East Boston : a zoning plan that might actually benefit the neighborhood

^^ homes in Eagle Hill, a neighborhood with a character all its own and beloved by those who live in it

It’s not enough just to oppose the plan presented by the Boston Planning and Development Agency (BPDA). We in East Boston all oppose it, vigorously, even angrily. But anger and vigor are not enough. Those of us in opposition must propose a plan of our own.

This is mine.

My comprehensive plan would do the following :

1. Apply Historic District designation (which we are readily entitled to) to almost all residential areas of East Boston. This would make it impossible to violate our character without a long and difficult process that puts the burden of alteration on the proponent (It works for Beacon Hill and Back Bay. Just try to make an alteration — much less a demolition etc — in a building there. No way !)

2. No “corridors.” Localize the various segments of Bennington, Saratoga, Meridian, Condor and Chelsea Streets to favor the residences and small businesses there, not the through traffic Enhance opportunity for small groceries, etc. generally, throughout our big streets.

3. Build the Haul Road to get major through traffic off our streets and to encourage commercial and industrial use of the Chelsea Creek shore, which is, where built upon, already commercial and industrial.

4. Demolish or sunset the huge, cheaply made, overpriced tenement blocks (such as on Marginal, Bremen, Maverick, Border, Murray Court at Orleans, and 917 Bennington) that have disfigured our neighborhood with stuff that people either cannot use or can’t afford. Replace them with height-restricted single family homes, twos and three’s.

Four and five story dwellings must never be allowed, except on parts of Meridian and Border Streets, unless approved by a two-thirds or greater vote of abutters.

5. Favor three and four bedroom apartments so that actual families can find housing here. Also favor single-family row houses such as on lower Bennington Street and the beginning of Everett Street, for ownership if feasible.

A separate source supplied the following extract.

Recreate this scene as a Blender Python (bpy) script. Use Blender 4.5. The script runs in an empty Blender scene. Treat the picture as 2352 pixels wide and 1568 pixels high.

Protect and expand the single-family character of upper Orient Heights.

Discourage and disfavor the creation of so-called “ADU’s”

6. Support families staying here by giving us local control of the schools in East Boston via an East Boston PTA — elected by us, by school district within East Boston — with staffing and budget powers.

7. Plant trees along every street that can take them.

8. Create more green space — especially pocket parks — within residential areas.

9. Enable more parking, not less. Examples : the lot on London St at Porter St and the lot on lower Bennington near El Penol. Require every development that we do accept to have parking on site within the building. Example : the Rinaldi family’s two-family with garage, on upper Trenton Street. In short, enable and accommodate personal cars, not public transit, which can never be anything other than a default system for those who cannot drive or cannot afford to put a car on the road.

10. Do not publish a map — as the City plan does — of East Boston that pretends we are just adjuncts of the T. McClellan Highway and its tributaries are a much, much more important transportation mechanism for us than the Blue Line. Same for its access roads. And the tunnels, as we have learned. Buiid our neighborhood around our roads, not the

11. Leave climate matters to citizen organizations like Harborkeepers and Boston Harbor Now, who take a humble and shrewd approach and are more flexible, and less dogmatic about climate challenges than city planners.

12. Leave our large streets as is. Never narrow the road traffic lanes to favor bicycles. If a bicycle path is to be created, keep it narrow so that it does not encroach upon traffic lanes.

———— These are a start. I am sure the rest if you can add to it ! The basic principle here is that a neighborhood should be empowered to create its own zoning and land use plan, and the City’s role must be to help the neighborhood’s own plan succeed.

>> I know some who would require a more radical provision : a full moratorium on all development in East Boston until already approved units get rented or sold. These folks assert that there are still hundreds of units presently vacant.

Our plan might not have to take such a drastic step, but it’s interesting to know that moratorium is being talked about.

In any case, in the full spirit of local self-governance, let us here in East Boston create a plan that actually supports the neighborhood and helps it to be its best self.